Le CCC de Tours donne une fois de plus tout son espace et de vrais moyens à un artiste français parmi nos plus radicaux, Kader Attia qui y construit sa « Kasbah ». Là où tant de centres et de commissaires jouent de coups médiatico-politiques Alain-Julien Laferrière poursuit son accompagnement des projets artistiques les plus exigeants tels ceux de Per Barclay, Malachi Farrell, Yann Toma ou Orlan. Il donne aussi leur chance à de plus jeunes créateurs comme Marie Bovo ou Antonella Bussanich. Visite en équilibre instable de l’installation de Kader Attia.
Parce que j’ai toujours été touché , ému, dérangé, interrogé par les œuvres de cet artiste né en 1970 dans le 9.3. je n’avais pas compris que son installation de la Force de l’art – ce cercle de craie cocasse hein ? – où s’ébattaient quelques sacs en plastique vides – n’était qu’une réponse radicale à la fragilité de la chose. Ici au CCC il donne toute la mesure de la puissance politique, à comprendre au sens large, dans ses installations qui questionnent architecture vernaculaire et urbanisme fondamental avec une grande économie de moyens.
Le malaise de nous retrouver quelque peu voyeuriste face aux pigeons , « FLYING RATS » massacrant les mannequins enfants de graines de la Biennale de Lyon 2005 se trouve ici reporté de façon très physique sur notre déséquilibre lors du parcours maladroit sur les toits de tôle ondulée matérialisant cette « Kasbah ».

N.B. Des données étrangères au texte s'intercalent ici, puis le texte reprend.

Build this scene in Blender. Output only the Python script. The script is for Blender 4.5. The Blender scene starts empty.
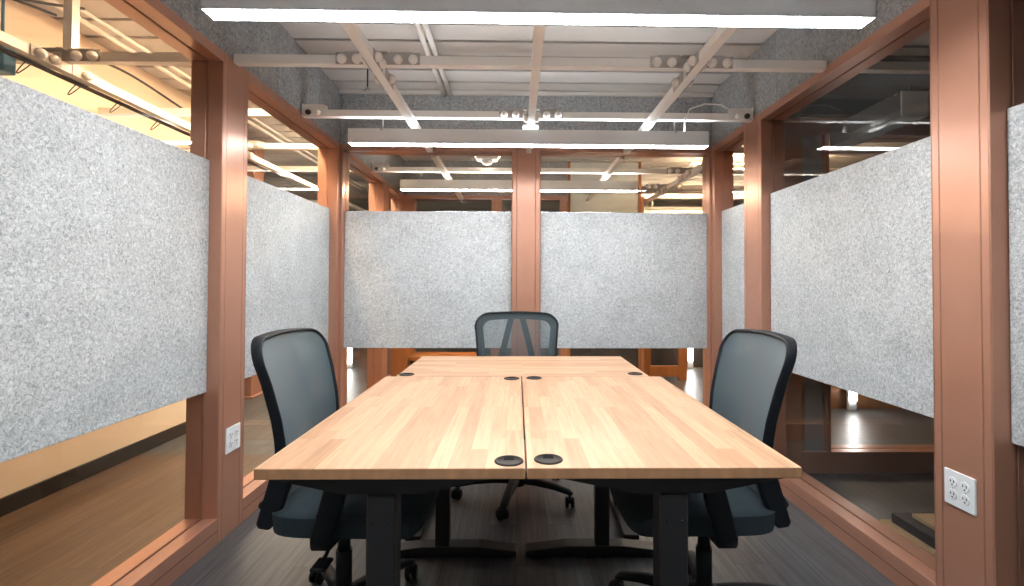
import bpy, bmesh, math, random
from mathutils import Vector, Matrix
random.seed(7)
S = bpy.context.scene
COL = S.collection
PI = math.pi
R = math.radians

# ------------------------------------------------------------------ materials
def newmat(name):
    m = bpy.data.materials.new(name); m.use_nodes = True
    nt = m.node_tree; nt.nodes.clear()
    out = nt.nodes.new('ShaderNodeOutputMaterial')
    return m, nt, out

def principled(name, col, rough=.5, metal=0.0, spec=.5, noise=0.0, nscale=30, bump=0.0, stretch=None):
    m, nt, out = newmat(name)
    p = nt.nodes.new('ShaderNodeBsdfPrincipled')
    p.inputs['Roughness'].default_value = rough
    p.inputs['Metallic'].default_value = metal
    p.inputs['Specular IOR Level'].default_value = spec
    c = (*col, 1)
    p.inputs['Base Color'].default_value = c
    tc = nt.nodes.new('ShaderNodeTexCoord')
    mp = nt.nodes.new('ShaderNodeMapping')
    if stretch: mp.inputs['Scale'].default_value = stretch
    nt.links.new(tc.outputs['Object'], mp.inputs['Vector'])
    nz = nt.nodes.new('ShaderNodeTexNoise'); nz.inputs['Scale'].default_value = nscale
    nz.inputs['Detail'].default_value = 4
    nt.links.new(mp.outputs['Vector'], nz.inputs['Vector'])
    mx = nt.nodes.new('ShaderNodeMix'); mx.data_type = 'RGBA'
    k = noise
    mx.inputs[6].default_value = (*[x*(1-k) for x in col], 1)
    mx.inputs[7].default_value = (*[min(1, x*(1+k)) for x in col], 1)
    nt.links.new(nz.outputs['Fac'], mx.inputs[0])
    nt.links.new(mx.outputs[2], p.inputs['Base Color'])
    if bump:
        b = nt.nodes.new('ShaderNodeBump'); b.inputs['Strength'].default_value = bump; b.inputs['Distance'].default_value = .002
        nt.links.new(nz.outputs['Fac'], b.inputs['Height']); nt.links.new(b.outputs['Normal'], p.inputs['Normal'])
    nt.links.new(p.outputs[0], out.inputs[0])
    return m

def felt_mat(name, dark, mid, light, scale=95):
    m, nt, out = newmat(name)
    p = nt.nodes.new('ShaderNodeBsdfPrincipled'); p.inputs['Roughness'].default_value = .95
    p.inputs['Specular IOR Level'].default_value = .1
    tc = nt.nodes.new('ShaderNodeTexCoord')
    n1 = nt.nodes.new('ShaderNodeTexNoise'); n1.inputs['Scale'].default_value = scale; n1.inputs['Detail'].default_value = 5
    n1.inputs['Roughness'].default_value = .7; n1.inputs['Distortion'].default_value = 1.2
    nt.links.new(tc.outputs['Object'], n1.inputs['Vector'])
    n2 = nt.nodes.new('ShaderNodeTexNoise'); n2.inputs['Scale'].default_value = 6; n2.inputs['Detail'].default_value = 2
    nt.links.new(tc.outputs['Object'], n2.inputs['Vector'])
    ad = nt.nodes.new('ShaderNodeMath'); ad.operation = 'MULTIPLY_ADD'
    ad.inputs[1].default_value = .12; nt.links.new(n2.outputs['Fac'], ad.inputs[0]); nt.links.new(n1.outputs['Fac'], ad.inputs[2])
    cr = nt.nodes.new('ShaderNodeValToRGB')
    e = cr.color_ramp.elements
    e[0].position = .40; e[0].color = (*dark, 1); e[1].position = .72; e[1].color = (*light, 1)
    k = e.new(.55); k.color = (*mid, 1)
    nt.links.new(ad.outputs[0], cr.inputs[0]); nt.links.new(cr.outputs[0], p.inputs['Base Color'])
    b = nt.nodes.new('ShaderNodeBump'); b.inputs['Strength'].default_value = .25; b.inputs['Distance'].default_value = .002
    nt.links.new(n1.outputs['Fac'], b.inputs['Height']); nt.links.new(b.outputs[0], p.inputs['Normal'])
    nt.links.new(p.outputs[0], out.inputs[0])
    return m

def plank_mat(name, c1, c2, c3, lx, ly, along='Y', rough=.35, streak=(1, 1, 1), sfac=.5, mortar=.0015, mcol=None, spec=.5, bump=0.0):
    """brick texture planks in the object's xy plane, boards running along the axis given"""
    m, nt, out = newmat(name)
    L = nt.links.new
    p = nt.nodes.new('ShaderNodeBsdfPrincipled'); p.inputs['Roughness'].default_value = rough
    p.inputs['Specular IOR Level'].default_value = spec
    tc = nt.nodes.new('ShaderNodeTexCoord')
    mp = nt.nodes.new('ShaderNodeMapping')
    if along == 'Y': mp.inputs['Rotation'].default_value = (0, 0, R(90))
    L(tc.outputs['Object'], mp.inputs['Vector'])
    br = nt.nodes.new('ShaderNodeTexBrick')
    br.inputs['Color1'].default_value = (0, 0, 0, 1); br.inputs['Color2'].default_value = (1, 1, 1, 1)
    br.inputs['Mortar'].default_value = (.5, .5, .5, 1)
    br.inputs['Scale'].default_value = 1; br.inputs['Mortar Size'].default_value = mortar
    br.inputs['Mortar Smooth'].default_value = 0; br.inputs['Bias'].default_value = 0
    br.inputs['Brick Width'].default_value = lx; br.inputs['Row Height'].default_value = ly
    br.offset = .37; br.offset_frequency = 3; br.squash = 1.25; br.squash_frequency = 2
    L(mp.outputs['Vector'], br.inputs['Vector'])
    cr = nt.nodes.new('ShaderNodeValToRGB'); e = cr.color_ramp.elements
    e[0].color = (*c1, 1); e[1].color = (*c3, 1); k = e.new(.5); k.color = (*c2, 1)
    L(br.outputs['Color'], cr.inputs[0])
    mp2 = nt.nodes.new('ShaderNodeMapping'); mp2.inputs['Scale'].default_value = streak
    L(tc.outputs['Object'], mp2.inputs['Vector'])
    # shift the grain per board
    sc = nt.nodes.new('ShaderNodeVectorMath'); sc.operation = 'SCALE'; sc.inputs['Scale'].default_value = 13
    L(br.outputs['Color'], sc.inputs[0])
    av = nt.nodes.new('ShaderNodeVectorMath'); av.operation = 'ADD'
    L(mp2.outputs[0], av.inputs[0]); L(sc.outputs[0], av.inputs[1])
    nz = nt.nodes.new('ShaderNodeTexNoise'); nz.inputs['Scale'].default_value = 1; nz.inputs['Detail'].default_value = 6
    nz.inputs['Roughness'].default_value = .65
    L(av.outputs[0], nz.inputs['Vector'])
    r2 = nt.nodes.new('ShaderNodeMapRange'); r2.inputs['From Min'].default_value = .3; r2.inputs['From Max'].default_value = .7
    r2.inputs['To Min'].default_value = 1 - sfac; r2.inputs['To Max'].default_value = 1 + sfac
    L(nz.outputs['Fac'], r2.inputs[0])
    mu = nt.nodes.new('ShaderNodeVectorMath'); mu.operation = 'SCALE'
    L(cr.outputs[0], mu.inputs[0]); L(r2.outputs[0], mu.inputs['Scale'])
    fin = mu.outputs[0]
    if mcol:
        mx = nt.nodes.new('ShaderNodeMix'); mx.data_type = 'RGBA'
        L(br.outputs['Fac'], mx.inputs[0]); L(fin, mx.inputs[6]); mx.inputs[7].default_value = (*mcol, 1)
        fin = mx.outputs[2]
    L(fin, p.inputs['Base Color'])
    if bump:
        b = nt.nodes.new('ShaderNodeBump'); b.inputs['Strength'].default_value = bump; b.inputs['Distance'].default_value = .002
        L(nz.outputs['Fac'], b.inputs['Height']); L(b.outputs[0], p.inputs['Normal'])
    L(p.outputs[0], out.inputs[0])
    return m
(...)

Parmi les antennes paraboliques et les déchets sensés stabiliser les toits de ces bidonvilles ou favellas, quatre fenêtres, des photographies s’ouvrent sur les couleurs chaudes de la ville algérienne de Ghardaïa.
Dans une autre pièce obscurcie du Centre d’art un autre curieux dialogue s’établit alors avec l’installation de graines de couscous dont les traces sur le sol laissent surgir les formes simples de l’architecture Mozabite de la même ville, dont Le Corbusier s’est inspiré dans les années 30. Après l’impossible point de vue plongeant sur les constructions anarchiques nous nous trouvons soudain à l’échelle d’une vue aérienne.

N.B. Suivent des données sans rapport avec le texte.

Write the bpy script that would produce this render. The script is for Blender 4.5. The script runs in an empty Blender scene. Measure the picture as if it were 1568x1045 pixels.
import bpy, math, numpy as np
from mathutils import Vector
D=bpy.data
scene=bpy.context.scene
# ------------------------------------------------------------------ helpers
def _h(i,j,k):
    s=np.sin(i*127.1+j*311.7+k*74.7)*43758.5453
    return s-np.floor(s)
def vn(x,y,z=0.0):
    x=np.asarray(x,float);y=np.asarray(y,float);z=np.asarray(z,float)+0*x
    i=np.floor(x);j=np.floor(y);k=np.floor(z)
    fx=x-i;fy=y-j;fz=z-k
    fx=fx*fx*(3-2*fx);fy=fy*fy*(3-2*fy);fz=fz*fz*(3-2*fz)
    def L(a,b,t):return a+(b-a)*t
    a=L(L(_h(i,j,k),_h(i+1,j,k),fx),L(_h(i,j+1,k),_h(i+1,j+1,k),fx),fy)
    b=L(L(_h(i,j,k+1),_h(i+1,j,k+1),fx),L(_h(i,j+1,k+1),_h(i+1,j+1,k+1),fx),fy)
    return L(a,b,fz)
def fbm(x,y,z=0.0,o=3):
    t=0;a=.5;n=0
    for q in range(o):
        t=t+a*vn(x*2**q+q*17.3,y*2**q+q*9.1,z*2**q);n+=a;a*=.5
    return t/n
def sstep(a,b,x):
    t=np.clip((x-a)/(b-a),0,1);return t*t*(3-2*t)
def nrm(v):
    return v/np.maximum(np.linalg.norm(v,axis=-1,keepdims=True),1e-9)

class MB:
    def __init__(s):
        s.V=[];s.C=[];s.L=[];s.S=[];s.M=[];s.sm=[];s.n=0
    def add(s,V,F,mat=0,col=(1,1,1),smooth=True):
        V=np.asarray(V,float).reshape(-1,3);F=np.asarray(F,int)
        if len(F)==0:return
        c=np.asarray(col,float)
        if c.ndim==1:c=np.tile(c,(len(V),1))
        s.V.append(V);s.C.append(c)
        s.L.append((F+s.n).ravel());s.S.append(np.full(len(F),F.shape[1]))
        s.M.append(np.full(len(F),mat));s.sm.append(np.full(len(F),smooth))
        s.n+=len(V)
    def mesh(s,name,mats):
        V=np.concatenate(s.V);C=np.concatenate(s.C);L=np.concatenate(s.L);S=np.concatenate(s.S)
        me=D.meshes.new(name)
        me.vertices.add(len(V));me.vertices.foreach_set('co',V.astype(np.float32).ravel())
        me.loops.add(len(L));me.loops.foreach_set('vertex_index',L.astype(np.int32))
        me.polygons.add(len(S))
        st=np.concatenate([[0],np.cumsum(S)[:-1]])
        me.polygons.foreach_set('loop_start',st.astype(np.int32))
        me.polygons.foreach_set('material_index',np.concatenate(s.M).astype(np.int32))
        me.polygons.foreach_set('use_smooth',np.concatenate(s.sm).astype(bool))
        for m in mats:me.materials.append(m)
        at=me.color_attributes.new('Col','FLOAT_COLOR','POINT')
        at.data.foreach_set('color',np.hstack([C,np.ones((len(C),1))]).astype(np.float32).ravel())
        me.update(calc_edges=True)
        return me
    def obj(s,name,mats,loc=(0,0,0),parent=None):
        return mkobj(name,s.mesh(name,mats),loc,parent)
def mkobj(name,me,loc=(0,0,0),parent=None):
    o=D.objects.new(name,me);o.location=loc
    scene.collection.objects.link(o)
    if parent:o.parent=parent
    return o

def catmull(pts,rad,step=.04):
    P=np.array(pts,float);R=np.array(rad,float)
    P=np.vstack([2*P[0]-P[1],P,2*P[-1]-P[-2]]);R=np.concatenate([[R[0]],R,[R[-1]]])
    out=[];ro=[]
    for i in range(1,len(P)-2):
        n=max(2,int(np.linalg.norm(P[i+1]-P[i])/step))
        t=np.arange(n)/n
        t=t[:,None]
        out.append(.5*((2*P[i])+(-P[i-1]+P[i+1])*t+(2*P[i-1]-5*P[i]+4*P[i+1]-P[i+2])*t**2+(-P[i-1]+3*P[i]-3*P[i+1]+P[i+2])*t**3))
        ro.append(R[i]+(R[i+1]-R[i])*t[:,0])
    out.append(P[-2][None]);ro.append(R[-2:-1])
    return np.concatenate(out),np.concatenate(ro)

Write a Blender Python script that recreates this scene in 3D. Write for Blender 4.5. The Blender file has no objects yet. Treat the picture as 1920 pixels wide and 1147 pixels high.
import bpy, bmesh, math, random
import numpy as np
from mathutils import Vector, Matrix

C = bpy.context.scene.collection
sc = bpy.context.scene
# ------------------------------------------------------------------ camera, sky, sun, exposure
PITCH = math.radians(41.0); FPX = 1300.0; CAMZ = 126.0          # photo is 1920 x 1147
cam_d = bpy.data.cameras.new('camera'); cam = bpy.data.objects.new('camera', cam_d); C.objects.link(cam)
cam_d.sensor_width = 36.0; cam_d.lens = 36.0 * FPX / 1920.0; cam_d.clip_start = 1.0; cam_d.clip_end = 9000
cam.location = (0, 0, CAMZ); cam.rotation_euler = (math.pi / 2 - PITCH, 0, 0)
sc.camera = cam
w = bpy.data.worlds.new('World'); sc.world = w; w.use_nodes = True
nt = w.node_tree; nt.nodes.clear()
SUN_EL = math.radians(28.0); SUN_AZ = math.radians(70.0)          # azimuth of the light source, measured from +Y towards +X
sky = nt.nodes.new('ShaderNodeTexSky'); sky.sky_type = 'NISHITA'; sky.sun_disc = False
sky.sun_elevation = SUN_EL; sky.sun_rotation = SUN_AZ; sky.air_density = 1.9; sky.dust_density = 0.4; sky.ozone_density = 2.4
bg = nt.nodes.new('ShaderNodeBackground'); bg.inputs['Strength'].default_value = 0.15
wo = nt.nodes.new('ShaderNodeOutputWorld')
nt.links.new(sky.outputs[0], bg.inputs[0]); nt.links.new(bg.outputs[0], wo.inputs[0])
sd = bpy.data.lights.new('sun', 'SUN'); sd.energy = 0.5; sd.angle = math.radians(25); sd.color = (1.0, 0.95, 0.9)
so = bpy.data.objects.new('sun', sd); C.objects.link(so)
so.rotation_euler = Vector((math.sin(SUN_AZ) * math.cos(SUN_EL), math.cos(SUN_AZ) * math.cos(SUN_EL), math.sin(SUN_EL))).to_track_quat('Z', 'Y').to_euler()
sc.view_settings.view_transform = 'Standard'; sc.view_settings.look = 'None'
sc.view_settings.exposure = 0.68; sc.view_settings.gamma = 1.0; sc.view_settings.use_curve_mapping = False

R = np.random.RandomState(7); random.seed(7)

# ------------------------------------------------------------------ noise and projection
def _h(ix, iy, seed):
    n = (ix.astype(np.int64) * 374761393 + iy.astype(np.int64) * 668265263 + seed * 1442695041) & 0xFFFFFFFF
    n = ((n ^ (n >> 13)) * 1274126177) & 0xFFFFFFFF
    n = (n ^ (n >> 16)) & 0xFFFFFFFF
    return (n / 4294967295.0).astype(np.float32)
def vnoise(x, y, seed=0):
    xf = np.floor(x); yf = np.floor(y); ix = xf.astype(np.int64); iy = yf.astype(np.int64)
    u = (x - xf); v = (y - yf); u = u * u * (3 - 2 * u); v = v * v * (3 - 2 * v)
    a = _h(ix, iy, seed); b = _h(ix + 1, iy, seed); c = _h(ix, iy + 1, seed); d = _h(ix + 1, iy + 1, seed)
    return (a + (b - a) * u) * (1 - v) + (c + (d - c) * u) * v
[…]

Par opposition la vidéo filmée en légère contre-plongée d’un édifice de sucres blancs évoque de façon curieusement monumentale la forme de l’édifice central de La Mecque, la Kaaba, ici les cubes se trouvent lentement minés par une coulée improbable de pétrole qui en ruine la majesté.
Les résidus de l’économie globalisée , sucre et pétrole, mais aussi déchets urbains réappropriés sont montrés dans leur capacité de résistance à la pauvreté, une forme de beauté en surgit qui ne manque pas comme toujours chez cet artiste de nous interroger sur l’identité et les différences, ses qualités d’installateur, l’évidence de ses propositions plastiques pour un public large ont contribué à son succès dans la monde entier.